As this is a big search, there’s a lot of activity in the station. We walk past rooms containing groups of police, some already in their protective gear, all bulked up and paramilitary in their protective vests, combat boots and equipment belts. Others, in plain clothes, are minimalist in their get-up – just handcuffs and a collapsible baton, known as an ASP (it’s made by a company called Armament Systems and Procedures), which fits discreetly under a jacket. There’s a sense of boyish excitement about the place. It’s like the beginning of a new school term or the start of a holiday.

By the time we reach the right room, the briefing has already begun and it’s standing room only. The room is full of detectives, mostly from the local serious and organised crime squad. They wear jeans or cargo pants, fleeces and anoraks. The majority are in their thirties and a lot of them sport the Grant Mitchell look. There are women officers too, who wear their hair short and are in the same jeans, puffa-jackets and fleeces as their male counterparts. These men and women, like all the other police officers I’ve encountered, exhibit certain core characteristics. Used to spending lots of time waiting around for things to happen, they’re addicted to banter and very good at sustaining it; they’re both respectful and resentful of authority; they have a strong sense of moral purpose and duty and a millenarian view of the world – for many, the barbarians are always at the gates.

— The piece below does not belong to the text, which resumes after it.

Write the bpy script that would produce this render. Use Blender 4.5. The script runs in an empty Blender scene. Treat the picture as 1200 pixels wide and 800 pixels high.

These detectives, who face danger on a regular basis, have also developed a persona that looks to dominate the situation, this being seen as the best way of controlling the difficult customers they meet without having to resort to violence. They have a loathing for political correctness, which they blame for many of society’s ills. In some of them, this has developed into a near paranoia concerning questions of race, rights and the bias of the liberal media. They are also personally courageous. In short, they’re an all-white, lower middle-class bunch of the kind you’d expect to see at the football or watching The X Factor, with the crucial difference that they are authorised to take away your liberty and can use physical force if you don’t agree to accompany them to the station.

A detective superintendent is speaking. He’s giving a strategic overview of the operation. Two Asian families are battling for control of various criminal enterprises in the area. Their rivalry is an extension of a tribal feud that has been transposed to the UK from their country of origin. The raids today are an attempt to disrupt the activities of the more powerful of the two families. They are important, I’m told later, because there’s a sense that the stronger family is beginning to ‘boss’ the area a little too much. It has gained some slight political influence and attempted, at least, to gain influence among the police too.

Next, the DI in direct charge of the operation takes the floor. Smartly suited and suicidally positive, like a general who’s about to send his men over the top, he dispenses instructions about which teams are to search where; then he takes a couple of questions. A shaven-headed, broken-nosed plainclothes man raises his hand and asks with one knowing eye on his peers: ‘Will they get remanded on this one?’ Meaning, will the individuals who are going to be arrested at the beginning of the searches be kept in prison before they face trial or – as has clearly happened before – will they be released on bail? Just as Al Capone was finally convicted of tax offences, the police here are finding they can’t get a prosecution for the many acts of violence perpetrated by the family (including murder and arson), thanks to the bribing and intimidation of potential witnesses.